しかし、前述したように、単身赴任では二重の生活費がかかりますので、いくら給与のいい企業へ転職しても、家計全体の負担が必ず減るとは限りません。
それよりも、今の環境のまま収入アップを目指す方法もあります。
真っ先に考えられるのは、専業主婦の妻なら働いてもらう、パートの妻なら勤務時間を増やしてもらう方法があります。
それが難しいのであれば、仕事に役立つ資格を取得して手当がつくようにする、副業をするなども考えられます。
今は副業解禁の企業が増えていますので、就業規則を確認してみてもいいでしょう。
さらに言えば、家計管理を徹底して無駄を省くことで、収入アップとはいかなくても、家計支出を減らすことは可能です。
転職を思いとどまる
「スキルや経歴を考慮すると、単身赴任がある企業以外は転職できる余地がない。」
転職市場の状況からこのように判断し、その企業に決めるべきではないかと迷う人もいるかもしれません。
しかし、それほどまでに転職先の選択肢がないのであれば、一旦転職自体を思いとどまることも一つです。

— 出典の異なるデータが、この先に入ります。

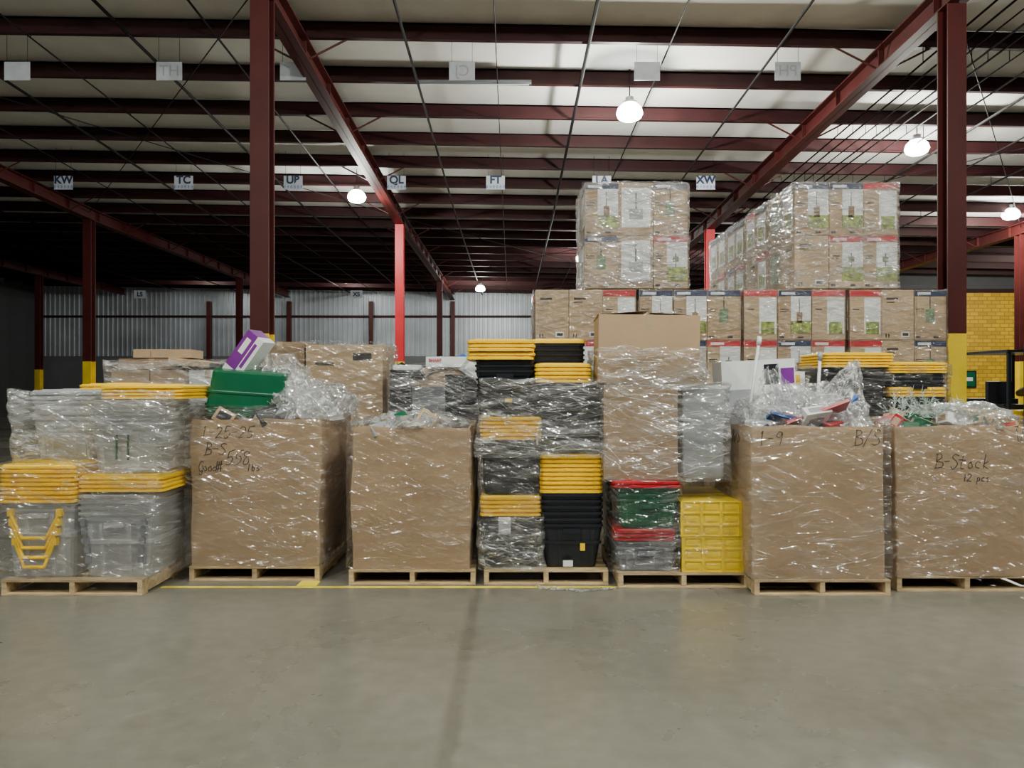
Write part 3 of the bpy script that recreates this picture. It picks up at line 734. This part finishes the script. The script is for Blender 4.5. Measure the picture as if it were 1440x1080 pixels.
o=b.build('mixed_appliance_load',bevel=0.004); wrapshell(o,-1.30,-0.24,7.93,8.7,0.1,1.86,FILMH,0.03,71,prof=lambda t:1-0.06*t*t)
text('print','SHARP',(-0.80,7.978,1.895),0.045,REDP,o,bold=0.001)
pile('assorted_merchandise',-1.2,-0.35,8.05,8.5,1.74,1.84,33,[WHT,BLK,CARD,GRYL,BLUE],n=16)
pallet(3.15,7.8,1.35,1.2)
b=MB()
tote(b,3.5,8.2,0.127,1.82,0.66,0.7,BLK,nested=16,taper=0.95,ribs=False); lids(b,3.55,8.2,1.82,1.97,0.72,0.74,YEL,n=5,seed=41)
tote(b,4.14,8.15,0.127,1.52,0.56,0.7,BLK,nested=12,taper=0.95,ribs=False); lids(b,4.14,8.15,1.52,1.62,0.58,0.7,YEL,n=3,seed=42)
tote(b,4.14,8.15,1.62,1.76,0.56,0.7,BLK,nested=3,taper=0.95,ribs=False); lids(b,4.14,8.15,1.76,1.87,0.60,0.72,YEL,n=4,seed=43)
o=b.build('storage_tote_stack'); wrapshell(o,3.15,4.48,7.8,8.6,0.1,1.85,FILM,0.03,73)
b=MB(); carton(b,2.55,3.05,8.0,8.5,0.127,1.78,WHT); carton(b,2.0,2.52,8.0,8.5,0.127,1.7,CARD_L); b.box(2.6,3.0,7.995,8.0,1.6,1.75,YEL)
pallet(1.98,7.95,1.1,0.9)
o=b.build('cardboard_box_stack',bevel=0.005); wrapshell(o,1.98,3.09,7.97,8.55,0.1,1.75,FILM,0.02,77)
b=MB(); N=60; vs=[];fs=[]
for i in range(N+1):
    t=i/N; x=0.15+0.75*t; y=6.24-0.16*math.sin(t*3.1)-0.05*noise.noise(Vector((t*4,0,0)))
    for j in range(7):
        s=j/6; vs.append((x+0.05*s,y+0.05*s+0.01*noise.noise(Vector((t*20,s*4,1))),0.004+0.03*abs(noise.noise(Vector((t*25,s*6,0))))+0.10*max(0,0.12-t)))
for i in range(N):
    for j in range(6): a=i*7+j; fs.append((a,a+7,a+8,a+1))
b.add(vs,fs,BAG); b.build('loose_film_tail',smooth=True)

# ============================================================ CARTON TOWERS
def printed(b,x0,x1,y0,y1,z0,z1,style):
    g=0.004
    b.box(x0+g,x1-g,y0+g,y1-g,z0+g,z1-g,CARD_L if style%2 else CARD)
    w=x1-x0;h=z1-z0; yy=y0
    def P(a0,a1,c0,c1,m,o=0.0): b.box(x0+w*a0,x0+w*a1,yy-0.002-o,yy+g+0.001,z0+h*c0,z0+h*c1,m)
    def Q(a0,a1,c0,c1,m,o=0.0):
        d=y1-y0; b.box(x0-0.002-o,x0+g+0.001,y0+d*a0,y0+d*a1,z0+h*c0,z0+h*c1,m)
    if style in (0,1,4):
        band=NAVY if style!=1 else REDP
        P(0.02,0.98,0.87,0.985,band); P(0.1,0.5,0.90,0.95,WHT,0.002)
        if style==4: P(0.08,0.92,0.2,0.86,CARD_L)
        else: P(0.38,0.97,0.14,0.87,WHT)
        if style==0: P(0.38,0.97,0.14,0.38,GARD,0.002); P(0.55,0.72,0.34,0.55,CARD_D,0.002); P(0.62,0.64,0.55,0.82,INK,0.002)
        if style==1: P(0.38,0.97,0.14,0.40,GARD,0.002); P(0.62,0.65,0.40,0.66,INK,0.002); P(0.55,0.72,0.5,0.60,SAGE,0.003)
        if style==4: P(0.35,0.62,0.35,0.62,SAGE,0.002); P(0.47,0.5,0.62,0.86,INK,0.002)
        P(0.05,0.18,0.04,0.08,INK); P(0.6,0.75,0.04,0.08,INK); P(0.06,0.3,0.6,0.62,INK); P(0.06,0.25,0.56,0.575,INK)
        Q(0.02,0.98,0.86,0.985,band); Q(0.15,0.85,0.2,0.8,WHT); Q(0.25,0.75,0.25,0.55,GARD,0.002)
    if style==2:
        P(0.08,0.92,0.15,0.9,WHT); P(0.3,0.7,0.3,0.5,GRYL,0.002); P(0.48,0.52,0.5,0.85,INK,0.002); Q(0.2,0.8,0.2,0.8,SAGE)
    if style==3:
        P(0.15,0.5,0.80,0.84,INK); P(0.15,0.4,0.74,0.76,INK); P(0.6,0.85,0.06,0.16,WHT); P(0.64,0.82,0.08,0.14,INK,0.002); P(0.12,0.16,0.05,0.12,INK); P(0.2,0.24,0.05,0.12,INK)
        Q(0.2,0.6,0.75,0.8,INK)
    if style==5:
        P(0.02,0.98,0.87,0.985,REDP); P(0.45,0.95,0.12,0.84,WHT); P(0.5,0.9,0.12,0.36,GARD,0.002); P(0.1,0.3,0.6,0.62,INK); Q(0.02,0.98,0.86,0.985,REDP); Q(0.15,0.85,0.2,0.8,WHT)
def tower(x0,y0,z0,styles,cw=0.45,ch=0.655,cd=0.5,nd=2,film=FILM,seed=0,pal=True):
    nc=len(styles[0]); w=nc*cw; zb=z0+0.127 if pal else z0+0.012
    if pal: pallet(x0,y0,w,nd*cd,z0)
    b=MB(); r=random.Random(seed)
    if not pal: b.box(x0,x0+w,y0,y0+nd*cd,z0+0.002,z0+0.01,CARD_D)
    for k in range(nd):
        for j,row in enumerate(styles):
            for i,st in enumerate(row):
                s=st if k==0 else r.choice([0,1,3,2])
                jx=r.uniform(-0.006,0.006)
                printed(b,x0+i*cw+jx,x0+(i+1)*cw+jx,y0+k*cd,y0+(k+1)*cd,zb+j*ch,zb+(j+1)*ch,s)
    o=b.build('printed_carton_stack')
    wrapshell(o,x0-0.02,x0+w+0.02,y0-0.025,y0+nd*cd+0.02,zb+0.003,zb+len(styles)*ch+0.005,film,0.02,seed,levels=26)
H=1.442
LV=[(0.30,10.0,[[3,1,5],[3,3,5]]),(1.66,10.0,[[1,0,1],[0,0,4]]),(3.02,10.0,[[5,0,1],[5,0,5]]),(4.40,10.0,[[5,3,4],[5,3,4]])]
for i,(x,y,st) in enumerate(LV):
    cw=0.44 if i<3 else 0.42
    tower(x,y,0.0,st,seed=80+i,cw=cw,film=FILM); tower(x,y,H,st,seed=90+i,film=FILM,cw=cw)
tower(0.94,10.0,2*H,[[4,2,1],[0,2,4]],seed=101,film=FILMH,pal=False,ch=0.69)
tower(3.68,10.0,2*H,[[3,1,1],[0,0,5]],seed=102,film=FILMH,pal=False,ch=0.69)
for k in range(1,4):
    yy=10.0+1.08*k
    for i in range(3): tower(3.68,yy,H*i,[[1,0,3],[0,1,0]],seed=110+k*3+i,film=FILMH if i==2 else FILM,pal=i<2,ch=0.655 if i<2 else 0.69)
# ============================================================ wall fixtures and forklift
b=MB(); b.box(23.2,24.15,39.93,39.99,1.45,2.35,BLK); b.box(23.28,24.07,39.92,39.94,1.53,2.27,GRN); b.box(23.4,23.95,39.91,39.93,1.8,2.0,WHT); b.build('framed_notice')
b=MB(); b.box(24.7,25.35,39.93,39.99,1.05,1.8,WHT); b.box(24.95,25.1,39.91,39.94,1.15,1.6,RED); b.build('fire_extinguisher_sign')
b=MB(); b.box(25.5,25.8,39.85,39.99,1.1,1.6,RED); b.cyl((25.65,39.8,1.0),(25.65,39.8,1.5),0.09,RED); b.build('fire_extinguisher')
b=MB(); fx,fy=9.22,14.0
b.loft(fx+0.7,fy+1.4,[(0.3,1.1,1.9),(0.6,1.15,2.0),(1.0,1.15,2.0),(1.15,1.05,1.7)],0.12,YEL)
b.box(fx+0.2,fx+1.2,fy+1.8,fy+2.5,0.4,1.35,BLK)
for sx in (0.15,1.2):
    b.box(fx+sx,fx+sx+0.06,fy+0.5,fy+0.56,1.0,2.25,BLK); b.box(fx+sx,fx+sx+0.06,fy+2.0,fy+2.06,1.1,2.25,BLK)
b.box(fx+0.1,fx+1.3,fy+0.45,fy+2.1,2.25,2.3,BLK)
for sx in (0.3,1.0): b.box(fx+sx,fx+sx+0.1,fy+0.1,fy+0.3,0.1,2.4,BLK); b.box(fx+sx-0.02,fx+sx+0.1,fy-1.0,fy+0.1,0.1,0.15,BLK)
for z in (0.4,1.2,2.35): b.box(fx+0.3,fx+1.1,fy+0.1,fy+0.2,z,z+0.08,BLK)
for sx in (0.1,1.15):
    for sy in (0.7,2.1): b.cyl((fx+sx,fy+sy,0.3),(fx+sx+0.2,fy+sy,0.3),0.3,TIRE,n=24); b.cyl((fx+sx-0.01,fy+sy,0.3),(fx+sx+0.21,fy+sy,0.3),0.14,YEL,n=16)
b.box(fx+0.45,fx+0.95,fy+1.1,fy+1.6,1.1,1.25,BLK); b.box(fx+0.45,fx+0.95,fy+1.6,fy+1.7,1.2,1.7,BLK); b.cyl((fx+0.7,fy+0.6,1.1),(fx+0.7,fy+0.85,1.5),0.02,BLK); b.cyl((fx+0.7,fy+0.84,1.49),(fx+0.7,fy+0.86,1.52),0.16,BLK,n=18)
b.build('forklift',bevel=0.01)

# ------------------------------------------------------------ world + camera
w=bpy.data.worlds.new('world'); S.world=w; w.use_nodes=True
w.node_tree.nodes['Background'].inputs[0].default_value=(0.5,0.55,0.6,1); w.node_tree.nodes['Background'].inputs[1].default_value=0.03
cam=bpy.data.cameras.new('camera'); cam.sensor_width=36; cam.lens=27; cam.clip_end=200
co=bpy.data.objects.new('camera',cam); S.collection.objects.link(co); co.location=(0,0,1.65); co.rotation_euler=(math.radians(90),0,0)
S.camera=co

今の職場でスキルを磨き、転職市場での価値を高めてから転職活動を始めた方が、より最適な求人に出会いやすくなるはずです。
転職活動方法を見直す
転職活動方法自体に問題はないでしょうか。
ハローワークや求人誌を単体で利用しているのなら、見ている求人件数が少ない可能性も考えられます。
求人件数の多い転職サイトや転職エージェントも活用することで、希望の条件に合致する求人が見つかりやすくなるでしょう。
自身の経験を活かせる企業の中で、単身赴任をする必要のない企業が見つかる確率が上がります。
転職を迷ったときに重要なポイント2つ
単身赴任が条件の企業へ転職すべきか迷ったときは、忘れてはならない重要なポイントが2つあります。
家族の状況や気持ちは理解しているのか
単身赴任が条件の企業へ転職するとき、何より大切なのは家族がどう思っているかです。
仕事に関しては何でも一人で決めてしまう夫もいますが、単身赴任は、夫自身だけでなく、家族の問題でもあります。
家族会議を開くくらい重要な局面ですが、家族の状況や気持ちを聞き、理解に努めたでしょうか。
妻や子供に対しても、単身赴任をすることで発生し得るデメリットをよく分かってもらったうえで、賛成か反対かを述べてもらう必要があります。
単身赴任をしてまで転職したい企業なのか
単身赴任そのものにしかスポットライトが当たらないのも問題です。
転職全体で考えたとき、重要なのは、単身赴任をしてまで転職したい企業なのかどうかです。
単身赴任は一つの条件面に過ぎませんので、仕事内容や自身のビジョンとして、その企業を選ぶ明確な理由があるのかを考える必要があります。
条件面以外の転職理由がなければ、そもそも採用段階で通用しない可能性や、仮に転職できたとしても続けられない可能性があります。
「デメリットの多い単身赴任を敢えて選んでまで、転職したい理由があるのか?」
この点を掘り下げて考えるようにしましょう。
最後に
いかがでしたか?今回は単身赴任が条件の企業へ転職すべきか否かを、転職のメリット・デメリット、その他の選択肢なども含めて紹介しました。
単身赴任をするということは、現在の生活そのものを変えることになります。
一人で判断するのではなく、家族ともよく相談したうえで、本当にその企業へ転職すべきかどうかを慎重に判断するようにしましょう。